EXERCISE GOAL: Everything from the first line to the line containing "from mathutils import Vector, Matrix" is to be repeated exactly; nothing past it.

━━━━━━━━

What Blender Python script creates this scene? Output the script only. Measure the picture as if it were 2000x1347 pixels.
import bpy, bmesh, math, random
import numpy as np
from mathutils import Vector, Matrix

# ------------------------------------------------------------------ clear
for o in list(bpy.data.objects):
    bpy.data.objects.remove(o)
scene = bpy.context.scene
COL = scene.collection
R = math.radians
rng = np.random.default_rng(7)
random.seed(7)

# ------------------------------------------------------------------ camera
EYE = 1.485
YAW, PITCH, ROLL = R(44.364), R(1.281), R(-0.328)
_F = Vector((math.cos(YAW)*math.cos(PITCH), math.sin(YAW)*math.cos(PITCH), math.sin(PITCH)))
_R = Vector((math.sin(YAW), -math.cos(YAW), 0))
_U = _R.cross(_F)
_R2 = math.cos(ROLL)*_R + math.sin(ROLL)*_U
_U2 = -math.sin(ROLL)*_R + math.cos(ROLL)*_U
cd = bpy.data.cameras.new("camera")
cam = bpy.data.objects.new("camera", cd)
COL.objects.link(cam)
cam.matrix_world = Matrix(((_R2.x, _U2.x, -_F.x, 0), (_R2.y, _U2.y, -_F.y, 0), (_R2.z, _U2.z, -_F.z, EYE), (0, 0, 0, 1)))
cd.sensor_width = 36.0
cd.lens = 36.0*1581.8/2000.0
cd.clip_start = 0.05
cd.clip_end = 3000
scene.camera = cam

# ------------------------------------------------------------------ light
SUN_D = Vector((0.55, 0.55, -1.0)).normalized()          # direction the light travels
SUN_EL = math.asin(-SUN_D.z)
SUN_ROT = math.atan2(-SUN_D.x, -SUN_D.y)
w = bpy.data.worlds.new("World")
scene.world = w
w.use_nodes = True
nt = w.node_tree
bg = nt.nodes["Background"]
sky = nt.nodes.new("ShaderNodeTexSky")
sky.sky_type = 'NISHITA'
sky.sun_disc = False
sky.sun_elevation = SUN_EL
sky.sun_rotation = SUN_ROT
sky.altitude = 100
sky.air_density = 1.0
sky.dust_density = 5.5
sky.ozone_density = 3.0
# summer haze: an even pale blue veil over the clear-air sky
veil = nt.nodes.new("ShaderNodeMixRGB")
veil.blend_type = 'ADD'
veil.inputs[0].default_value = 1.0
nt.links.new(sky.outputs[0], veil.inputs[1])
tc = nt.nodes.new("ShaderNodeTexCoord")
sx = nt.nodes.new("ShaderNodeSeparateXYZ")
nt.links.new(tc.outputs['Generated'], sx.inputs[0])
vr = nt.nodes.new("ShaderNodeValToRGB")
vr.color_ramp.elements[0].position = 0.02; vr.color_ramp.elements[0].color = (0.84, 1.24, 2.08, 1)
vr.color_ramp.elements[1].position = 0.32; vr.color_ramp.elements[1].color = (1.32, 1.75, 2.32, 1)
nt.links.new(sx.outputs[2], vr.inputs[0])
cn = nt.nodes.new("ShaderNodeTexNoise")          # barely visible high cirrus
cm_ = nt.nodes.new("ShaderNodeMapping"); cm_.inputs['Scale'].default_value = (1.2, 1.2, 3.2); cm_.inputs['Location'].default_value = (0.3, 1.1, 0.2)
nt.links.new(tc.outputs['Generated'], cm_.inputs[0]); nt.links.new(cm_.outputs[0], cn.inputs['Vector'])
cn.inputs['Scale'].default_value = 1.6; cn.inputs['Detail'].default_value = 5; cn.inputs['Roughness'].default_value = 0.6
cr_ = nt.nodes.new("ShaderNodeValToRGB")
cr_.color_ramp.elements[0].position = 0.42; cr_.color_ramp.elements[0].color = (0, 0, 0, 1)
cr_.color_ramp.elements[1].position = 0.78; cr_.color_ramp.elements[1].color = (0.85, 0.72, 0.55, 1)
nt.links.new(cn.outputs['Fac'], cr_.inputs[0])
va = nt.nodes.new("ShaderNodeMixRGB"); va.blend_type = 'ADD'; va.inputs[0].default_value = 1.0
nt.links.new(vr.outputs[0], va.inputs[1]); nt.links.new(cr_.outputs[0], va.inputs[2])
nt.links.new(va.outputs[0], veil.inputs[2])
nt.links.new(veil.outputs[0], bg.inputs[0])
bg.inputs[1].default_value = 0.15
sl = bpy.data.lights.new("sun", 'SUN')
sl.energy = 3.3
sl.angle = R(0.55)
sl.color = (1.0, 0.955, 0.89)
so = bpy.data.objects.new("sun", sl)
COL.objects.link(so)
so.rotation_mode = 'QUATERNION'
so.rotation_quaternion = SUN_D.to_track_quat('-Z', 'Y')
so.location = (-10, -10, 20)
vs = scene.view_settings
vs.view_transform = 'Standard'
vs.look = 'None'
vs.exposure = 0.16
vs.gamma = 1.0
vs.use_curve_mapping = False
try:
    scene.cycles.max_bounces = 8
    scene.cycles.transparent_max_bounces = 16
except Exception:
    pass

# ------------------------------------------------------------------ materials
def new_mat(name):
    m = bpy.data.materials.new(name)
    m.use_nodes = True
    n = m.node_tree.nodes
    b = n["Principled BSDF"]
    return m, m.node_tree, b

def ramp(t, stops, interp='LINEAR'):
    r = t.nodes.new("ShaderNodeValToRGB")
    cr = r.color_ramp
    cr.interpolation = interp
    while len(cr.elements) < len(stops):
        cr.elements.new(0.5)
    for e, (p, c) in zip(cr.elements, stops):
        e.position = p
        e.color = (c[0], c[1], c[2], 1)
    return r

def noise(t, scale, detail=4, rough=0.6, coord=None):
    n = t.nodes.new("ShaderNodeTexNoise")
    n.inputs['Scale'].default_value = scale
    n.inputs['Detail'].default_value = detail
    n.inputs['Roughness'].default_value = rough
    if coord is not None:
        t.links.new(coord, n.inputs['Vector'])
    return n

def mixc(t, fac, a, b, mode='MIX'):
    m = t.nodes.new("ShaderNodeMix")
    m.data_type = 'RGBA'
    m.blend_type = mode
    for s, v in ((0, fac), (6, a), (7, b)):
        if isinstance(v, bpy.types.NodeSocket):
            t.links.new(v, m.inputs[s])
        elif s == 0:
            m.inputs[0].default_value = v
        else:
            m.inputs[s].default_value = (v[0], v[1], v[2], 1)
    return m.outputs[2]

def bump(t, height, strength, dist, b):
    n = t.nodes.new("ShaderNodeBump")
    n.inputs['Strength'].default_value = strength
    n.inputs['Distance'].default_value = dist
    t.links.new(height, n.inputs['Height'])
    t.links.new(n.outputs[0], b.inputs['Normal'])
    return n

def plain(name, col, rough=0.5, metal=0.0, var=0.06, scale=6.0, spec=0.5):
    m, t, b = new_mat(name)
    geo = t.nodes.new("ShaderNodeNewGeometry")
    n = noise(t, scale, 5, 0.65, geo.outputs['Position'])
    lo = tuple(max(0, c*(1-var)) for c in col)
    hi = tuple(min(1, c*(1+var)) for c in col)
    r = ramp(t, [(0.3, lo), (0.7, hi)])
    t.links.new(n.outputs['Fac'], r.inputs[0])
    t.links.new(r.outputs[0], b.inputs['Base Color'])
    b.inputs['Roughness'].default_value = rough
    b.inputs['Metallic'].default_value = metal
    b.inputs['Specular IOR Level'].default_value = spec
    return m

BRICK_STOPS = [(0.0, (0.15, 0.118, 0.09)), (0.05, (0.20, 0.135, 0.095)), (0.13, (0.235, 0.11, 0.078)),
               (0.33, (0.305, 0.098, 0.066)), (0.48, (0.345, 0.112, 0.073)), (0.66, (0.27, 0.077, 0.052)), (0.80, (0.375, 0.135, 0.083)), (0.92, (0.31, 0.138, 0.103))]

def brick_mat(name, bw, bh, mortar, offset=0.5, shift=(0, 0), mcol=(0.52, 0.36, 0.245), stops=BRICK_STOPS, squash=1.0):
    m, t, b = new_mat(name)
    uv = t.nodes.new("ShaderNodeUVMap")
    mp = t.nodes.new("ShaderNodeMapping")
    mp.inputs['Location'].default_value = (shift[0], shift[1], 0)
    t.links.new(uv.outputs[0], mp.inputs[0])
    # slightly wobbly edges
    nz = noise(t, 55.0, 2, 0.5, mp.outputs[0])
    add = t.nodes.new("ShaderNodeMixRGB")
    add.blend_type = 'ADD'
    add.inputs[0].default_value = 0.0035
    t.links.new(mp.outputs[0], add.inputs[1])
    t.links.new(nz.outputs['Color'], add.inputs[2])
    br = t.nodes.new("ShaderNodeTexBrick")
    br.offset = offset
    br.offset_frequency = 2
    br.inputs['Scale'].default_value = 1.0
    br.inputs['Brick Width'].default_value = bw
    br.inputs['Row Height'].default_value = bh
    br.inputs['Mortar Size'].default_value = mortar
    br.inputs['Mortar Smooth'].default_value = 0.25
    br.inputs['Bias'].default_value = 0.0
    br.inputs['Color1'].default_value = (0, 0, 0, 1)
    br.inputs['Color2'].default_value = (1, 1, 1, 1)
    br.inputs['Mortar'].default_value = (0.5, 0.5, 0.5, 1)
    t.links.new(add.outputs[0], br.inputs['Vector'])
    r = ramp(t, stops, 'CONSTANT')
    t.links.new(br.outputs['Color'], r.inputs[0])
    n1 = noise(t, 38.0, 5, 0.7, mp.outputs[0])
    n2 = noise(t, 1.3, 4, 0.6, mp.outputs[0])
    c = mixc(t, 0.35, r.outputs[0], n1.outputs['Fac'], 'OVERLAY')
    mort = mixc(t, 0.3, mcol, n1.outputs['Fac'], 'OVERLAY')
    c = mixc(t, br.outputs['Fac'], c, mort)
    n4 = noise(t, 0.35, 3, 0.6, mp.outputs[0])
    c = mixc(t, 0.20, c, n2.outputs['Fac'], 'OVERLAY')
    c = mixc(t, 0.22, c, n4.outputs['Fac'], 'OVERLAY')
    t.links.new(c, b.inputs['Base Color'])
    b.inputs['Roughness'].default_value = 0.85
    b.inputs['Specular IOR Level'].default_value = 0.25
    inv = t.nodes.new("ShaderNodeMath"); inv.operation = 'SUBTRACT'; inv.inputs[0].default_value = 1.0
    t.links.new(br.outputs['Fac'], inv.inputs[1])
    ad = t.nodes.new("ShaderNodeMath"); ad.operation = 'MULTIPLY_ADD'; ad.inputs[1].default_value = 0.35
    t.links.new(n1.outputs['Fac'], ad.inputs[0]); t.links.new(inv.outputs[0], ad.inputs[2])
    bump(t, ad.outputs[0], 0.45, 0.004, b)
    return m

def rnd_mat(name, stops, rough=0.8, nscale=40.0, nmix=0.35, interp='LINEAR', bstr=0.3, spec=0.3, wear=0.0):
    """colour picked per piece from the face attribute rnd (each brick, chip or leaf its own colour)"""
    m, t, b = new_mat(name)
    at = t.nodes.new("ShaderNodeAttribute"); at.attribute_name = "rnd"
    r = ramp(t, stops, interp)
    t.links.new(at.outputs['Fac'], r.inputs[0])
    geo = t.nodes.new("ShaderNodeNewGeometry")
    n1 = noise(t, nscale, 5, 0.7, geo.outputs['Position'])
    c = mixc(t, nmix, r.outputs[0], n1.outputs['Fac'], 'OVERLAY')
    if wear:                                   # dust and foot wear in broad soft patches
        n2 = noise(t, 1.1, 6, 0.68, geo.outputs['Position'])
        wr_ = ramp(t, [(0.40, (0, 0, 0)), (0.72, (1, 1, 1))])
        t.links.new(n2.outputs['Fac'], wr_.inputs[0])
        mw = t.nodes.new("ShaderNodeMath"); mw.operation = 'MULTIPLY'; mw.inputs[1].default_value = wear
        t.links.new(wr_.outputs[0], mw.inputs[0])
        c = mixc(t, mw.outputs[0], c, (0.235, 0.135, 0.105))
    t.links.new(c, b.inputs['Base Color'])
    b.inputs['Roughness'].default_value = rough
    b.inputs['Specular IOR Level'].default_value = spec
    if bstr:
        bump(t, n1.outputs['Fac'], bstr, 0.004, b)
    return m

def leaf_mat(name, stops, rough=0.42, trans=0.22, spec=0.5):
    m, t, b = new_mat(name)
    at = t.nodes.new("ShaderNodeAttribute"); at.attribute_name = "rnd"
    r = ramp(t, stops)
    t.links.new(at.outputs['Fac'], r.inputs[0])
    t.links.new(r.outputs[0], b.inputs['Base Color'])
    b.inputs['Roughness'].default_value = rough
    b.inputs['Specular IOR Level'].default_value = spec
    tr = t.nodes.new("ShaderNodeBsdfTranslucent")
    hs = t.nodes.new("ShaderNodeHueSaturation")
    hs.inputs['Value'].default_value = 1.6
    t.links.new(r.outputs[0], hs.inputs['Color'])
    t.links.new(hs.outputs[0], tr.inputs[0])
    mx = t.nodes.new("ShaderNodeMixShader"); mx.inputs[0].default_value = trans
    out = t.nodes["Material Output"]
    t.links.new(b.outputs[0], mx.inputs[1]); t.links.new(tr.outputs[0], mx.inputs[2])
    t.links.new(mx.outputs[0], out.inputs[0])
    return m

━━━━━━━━

FINAL RESULT:
What Blender Python script creates this scene? Output the script only. Measure the picture as if it were 2000x1347 pixels.
import bpy, bmesh, math, random
import numpy as np
from mathutils import Vector, Matrix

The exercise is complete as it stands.